Wing defender?  Maybe.
Wing defender? Maybe.

In the Summer Forecast series, I was asked what the "X-factor" to the season was. Here's what I wrote:

Summer Forecast: The X factor? - Boston Celtics Blog - ESPN Boston

Health. Period, end of story. But that's boring, so I'll talk about the next biggest factor: Jeff Green.

For the most part you know what you are getting with players (provided they are healthy). Terry is a scorer, Bradley is a stopper, Lee is a little bit of both. Green is, well, he's a jack of all trades, master of none, and that's not necessarily a bad thing. If utilized properly and if he plays up to his considerable talents, he could be a super glue guy. The kind of guy that doesn't lead the team in many stats, but finds a way to help on most of the plays and puts you in position to win more often than not. On the other hand, he could very well turn out to be an expensive bust. Neither outcome would surprise me too much and how much he contributes might well have a huge impact on the Celtics this year and into the future.

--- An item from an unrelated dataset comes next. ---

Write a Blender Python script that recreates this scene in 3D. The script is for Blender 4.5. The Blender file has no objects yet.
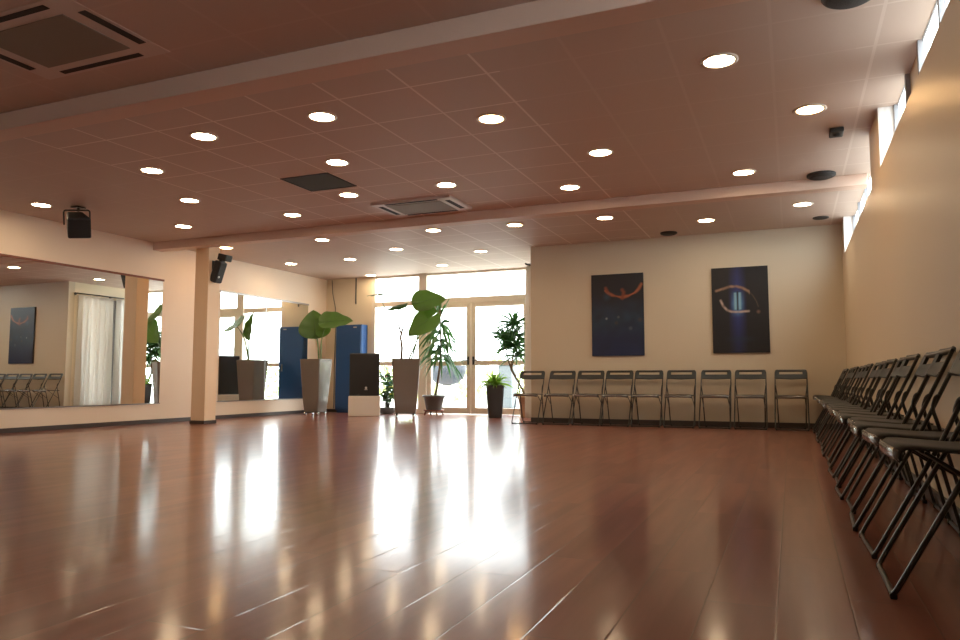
import bpy, bmesh, math, random
from mathutils import Vector, Matrix, noise as mnoise
random.seed(7)
S = bpy.context.scene
C = S.collection
PI = math.pi

# ------------------------------------------------------------------ camera
cd = bpy.data.cameras.new('camera'); cam = bpy.data.objects.new('camera', cd); C.objects.link(cam)
cam.location = (0, 0, 0.66)
cam.rotation_euler = (math.radians(90 + 4.69), 0, math.radians(22.92))
cd.sensor_width = 36; cd.lens = 27.56; cd.clip_start = 0.02; cd.clip_end = 300
S.camera = cam

# ------------------------------------------------------------------ world, exposure
w = bpy.data.worlds.new('daylight'); S.world = w; w.use_nodes = True
bgn = w.node_tree.nodes['Background']
bgn.inputs[0].default_value = (0.93, 0.97, 1.0, 1); bgn.inputs[1].default_value = 10.0
S.view_settings.view_transform = 'Standard'; S.view_settings.look = 'None'
S.view_settings.exposure = 0.0; S.view_settings.gamma = 1.0
S.view_settings.use_curve_mapping = False
try:
    S.cycles.use_denoising = True
    S.cycles.sample_clamp_indirect = 6.0
    S.cycles.max_bounces = 10; S.cycles.diffuse_bounces = 5; S.cycles.glossy_bounces = 5
    S.cycles.transparent_max_bounces = 12
except Exception: pass
LAMP = 68.0            # radiance of the lit downlight discs

# ------------------------------------------------------------------ materials
def mat(name, col, rough=0.6, metal=0.0, spec=0.5, var=0.0, vscale=6.0, bump=0.0, bscale=60.0, coat=0.0, stretch=(1,1,1)):
    m = bpy.data.materials.new(name); m.use_nodes = True
    nt = m.node_tree; b = nt.nodes['Principled BSDF']
    b.inputs['Base Color'].default_value = (*col, 1); b.inputs['Roughness'].default_value = rough
    b.inputs['Metallic'].default_value = metal; b.inputs['Specular IOR Level'].default_value = spec
    b.inputs['Coat Weight'].default_value = coat
    tc = nt.nodes.new('ShaderNodeTexCoord'); mp = nt.nodes.new('ShaderNodeMapping')
    nt.links.new(tc.outputs['Object'], mp.inputs[0]); mp.inputs['Scale'].default_value = stretch
    if var:
        n = nt.nodes.new('ShaderNodeTexNoise'); n.inputs['Scale'].default_value = vscale; n.inputs['Detail'].default_value = 4
        nt.links.new(mp.outputs[0], n.inputs['Vector'])
        r = nt.nodes.new('ShaderNodeMapRange'); r.inputs[3].default_value = 1 - var; r.inputs[4].default_value = 1 + var
        nt.links.new(n.outputs[0], r.inputs[0])
        h = nt.nodes.new('ShaderNodeHueSaturation'); h.inputs['Color'].default_value = (*col, 1)
        nt.links.new(r.outputs[0], h.inputs['Value']); nt.links.new(h.outputs[0], b.inputs['Base Color'])
    if bump:
        n = nt.nodes.new('ShaderNodeTexNoise'); n.inputs['Scale'].default_value = bscale
        nt.links.new(mp.outputs[0], n.inputs['Vector'])
        bp = nt.nodes.new('ShaderNodeBump'); bp.inputs['Strength'].default_value = bump; bp.inputs['Distance'].default_value = 0.01
        nt.links.new(n.outputs[0], bp.inputs['Height']); nt.links.new(bp.outputs[0], b.inputs['Normal'])
    return m
def emat(name, col, s):
    m = bpy.data.materials.new(name); m.use_nodes = True; nt = m.node_tree; nt.nodes.clear()
    e = nt.nodes.new('ShaderNodeEmission'); e.inputs[0].default_value = (*col, 1); e.inputs[1].default_value = s
    o = nt.nodes.new('ShaderNodeOutputMaterial'); nt.links.new(e.outputs[0], o.inputs[0]); return m
def math_node(nt, op, a, b=None):
    n = nt.nodes.new('ShaderNodeMath'); n.operation = op
    for i, v in enumerate((a, b)):
        if v is None: continue
        if isinstance(v, (int, float)): n.inputs[i].default_value = v
        else: nt.links.new(v, n.inputs[i])
    return n.outputs[0]

M = {}
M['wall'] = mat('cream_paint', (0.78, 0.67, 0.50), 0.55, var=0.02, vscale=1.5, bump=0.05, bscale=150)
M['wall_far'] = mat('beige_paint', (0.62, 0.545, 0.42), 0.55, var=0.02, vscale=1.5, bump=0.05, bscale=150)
M['wall_right'] = mat('cream_satin_paint', (0.76, 0.65, 0.49), 0.38, var=0.02, vscale=1.5, bump=0.04, bscale=90)
M['wall_white'] = mat('white_paint', (0.88, 0.73, 0.58), 0.5, var=0.02, vscale=1.5, bump=0.04, bscale=150)
M['reveal'] = mat('glare_white_reveal', (0.9, 0.9, 0.9), 0.5)  # daylight glare on the recess faces painted as white
M['pillar'] = mat('apricot_paint', (0.90, 0.67, 0.45), 0.5, var=0.02)
M['beam'] = mat('beam_paint', (0.72, 0.53, 0.43), 0.55, var=0.02)
M['base'] = mat('dark_skirting', (0.06, 0.045, 0.04), 0.4)
M['steel'] = mat('dark_steel_tube', (0.045, 0.045, 0.043), 0.3, metal=0.5)
M['seatp'] = mat('dark_seat_plastic', (0.04, 0.042, 0.04), 0.6, spec=0.25, bump=0.05, bscale=200)
M['lip'] = mat('glint_seat_edge', (0.24, 0.24, 0.235), 0.2, metal=0.7)  # lighter tone stands for the glint on the seat front
M['backp'] = mat('dark_back_plastic', (0.035, 0.045, 0.052), 0.4, spec=0.3)
M['rubber'] = mat('black_rubber', (0.02, 0.02, 0.02), 0.7)
M['black'] = mat('black_speaker_shell', (0.022, 0.022, 0.023), 0.5, bump=0.1, bscale=200)
M['grille'] = mat('black_grille', (0.015, 0.015, 0.016), 0.6, bump=0.3, bscale=300)
M['grey_metal'] = mat('grey_metal', (0.35, 0.34, 0.33), 0.35, metal=0.8)
M['chrome'] = mat('chrome', (0.7, 0.7, 0.7), 0.12, metal=1.0)
M['frame'] = mat('beige_window_metal', (0.80, 0.71, 0.59), 0.45)
M['frame_dark'] = mat('grey_window_metal', (0.30, 0.31, 0.34), 0.4)
M['planter'] = mat('taupe_planter', (0.17, 0.145, 0.12), 0.3, var=0.05, coat=0.6)
M['planter_black'] = mat('black_planter', (0.035, 0.035, 0.035), 0.35)
M['pot_grey'] = mat('grey_pot', (0.12, 0.12, 0.11), 0.5)
M['pot_tan'] = mat('tan_pot', (0.62, 0.42, 0.25), 0.5)
M['wood_red'] = mat('reddish_trolley_wood', (0.22, 0.07, 0.04), 0.5)
M['soil'] = mat('potting_soil', (0.04, 0.028, 0.02), 0.95, bump=0.8, bscale=60)
M['bark'] = mat('bark', (0.17, 0.11, 0.06), 0.8, var=0.25, vscale=20, bump=0.6, bscale=50)
M['stem'] = mat('green_stem', (0.12, 0.2, 0.05), 0.5)
M['darkstem'] = mat('dark_stem', (0.06, 0.06, 0.03), 0.6)
M['blue'] = mat('blue_locker_paint', (0.012, 0.075, 0.24), 0.35, var=0.03)
M['whitebox'] = mat('white_laminate', (0.82, 0.78, 0.72), 0.35)
M['ac'] = mat('ac_plastic', (0.66, 0.57, 0.52), 0.4)
M['ac_dark'] = mat('ac_grille', (0.24, 0.21, 0.17), 0.6)
M['slot'] = mat('dark_slot', (0.02, 0.02, 0.022), 0.7)
M['panel'] = mat('dark_grey_panel', (0.05, 0.065, 0.065), 0.7)
M['lamp'] = emat('warm_white_lamp', (1.0, 0.745, 0.46), LAMP)
M['lamp2'] = emat('amber_lamp', (1.0, 0.58, 0.24), LAMP * 0.9)
M['ring'] = mat('lamp_ring', (0.75, 0.68, 0.6), 0.3)
M['redflower'] = mat('red_petals', (0.6, 0.03, 0.04), 0.6)
M['blueflower'] = mat('blue_petals', (0.2, 0.3, 0.65), 0.6)
M['pinkflower'] = mat('pink_petals', (0.8, 0.35, 0.35), 0.6)
M['yellowflower'] = mat('yellow_petals', (0.75, 0.65, 0.1), 0.6)
M['concrete'] = mat('pale_concrete', (0.6, 0.58, 0.54), 0.8, var=0.08, vscale=2)
M['bounce_ground'] = mat('grey_bounce_ground', (0.22, 0.22, 0.22), 0.9, var=0.2, vscale=8)  # tone chosen for the light it bounces onto the ceiling
M['bowl'] = mat('slate_blue_bowl', (0.028, 0.036, 0.05), 0.5)
M['bin'] = mat('pale_blue_cabinet', (0.12, 0.14, 0.15), 0.5)
M['logo'] = mat('silver_badge', (0.8, 0.8, 0.8), 0.25, metal=0.3)

def leafmat(name, c1, c2, trans=0.35):
    m = mat(name, c1, 0.38, var=0.12, vscale=5); nt = m.node_tree; b = nt.nodes['Principled BSDF']
    t = nt.nodes.new('ShaderNodeBsdfTranslucent'); t.inputs[0].default_value = (*c2, 1)
    mx = nt.nodes.new('ShaderNodeMixShader'); mx.inputs[0].default_value = trans
    nt.links.new(b.outputs[0], mx.inputs[1]); nt.links.new(t.outputs[0], mx.inputs[2])
    nt.links.new(mx.outputs[0], nt.nodes['Material Output'].inputs[0]); return m
M['leaf'] = leafmat('big_green_leaf', (0.10, 0.18, 0.05), (0.26, 0.42, 0.09), 0.42)
M['leafd'] = leafmat('deep_green_leaf', (0.035, 0.10, 0.03), (0.06, 0.2, 0.03), 0.25)
M['leafb'] = leafmat('bright_green_leaf', (0.12, 0.26, 0.03), (0.3, 0.5, 0.05), 0.4)
M['leafx'] = leafmat('hedge_leaves', (0.42, 0.48, 0.2), (0.5, 0.6, 0.25), 0.4)

# translucent curtain
m = mat('white_curtain', (0.9, 0.89, 0.87), 0.8, bump=0.1, bscale=300); M['curtain'] = m
nt = m.node_tree; t = nt.nodes.new('ShaderNodeBsdfTranslucent'); t.inputs[0].default_value = (0.9, 0.9, 0.88, 1)
mx = nt.nodes.new('ShaderNodeMixShader'); mx.inputs[0].default_value = 0.5
nt.links.new(nt.nodes['Principled BSDF'].outputs[0], mx.inputs[1]); nt.links.new(t.outputs[0], mx.inputs[2])
nt.links.new(mx.outputs[0], nt.nodes['Material Output'].inputs[0])

# mirror
m = mat('mirror_glass', (0.86, 0.88, 0.86), 0.0, metal=1.0); M['mirror'] = m
# thin clear window glass
m = bpy.data.materials.new('window_glass'); m.use_nodes = True; nt = m.node_tree; nt.nodes.clear(); M['glass'] = m
tr = nt.nodes.new('ShaderNodeBsdfTransparent'); tr.inputs[0].default_value = (0.96, 0.98, 0.97, 1)
gl = nt.nodes.new('ShaderNodeBsdfGlossy'); gl.inputs['Roughness'].default_value = 0.02
mx = nt.nodes.new('ShaderNodeMixShader'); o = nt.nodes.new('ShaderNodeOutputMaterial')
mx.inputs[0].default_value = 0.07; nt.links.new(tr.outputs[0], mx.inputs[1]); nt.links.new(gl.outputs[0], mx.inputs[2]); nt.links.new(mx.outputs[0], o.inputs[0])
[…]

Next on the list I submit Zach Lowe's typical intelligent post regarding Green and how he projects as a defender in Boston's system. Well worth the read but here's a snippet.

What does Boston see in Jeff Green? | The Point Forward

But does Green and his allegedly awful defense fit in with this general notion of slowing the Heat? I’ve watched several hours of tape on Green’s defense over the last few days, and when you zero in on him like this, you begin to understand what at least a segment of Boston’s front office sees. Green is never going to be a lockdown defender at either forward position; he concedes too much against the extremes of both forward types, though he’s smart about how he concedes it. Against big post players, the Thunder often had Green front the post, a position of extreme vulnerability against good passing teams. And against quicker wing players and guards, Green concedes territory. He’ll take a step back to contain a potential dribble drive, giving a shooter just a bit more space than usual for a mid-range jumper. Again: He’s smart about this concession — Corey Maggette gets a foot more space than Kobe Bryant. And against truly elite shooting wings, Green will sometimes stick close and funnel a drive to a particular direction the coaching staff has chosen — the baseline or to Serge Ibaka.

That's my key hope with Green - that he'll thrive in a defined 3 role and pick up the defensive scheme well enough to be an asset on both sides of the court.

I'm looking forward to seeing how Green does this year - as I have been for a year and a half or so.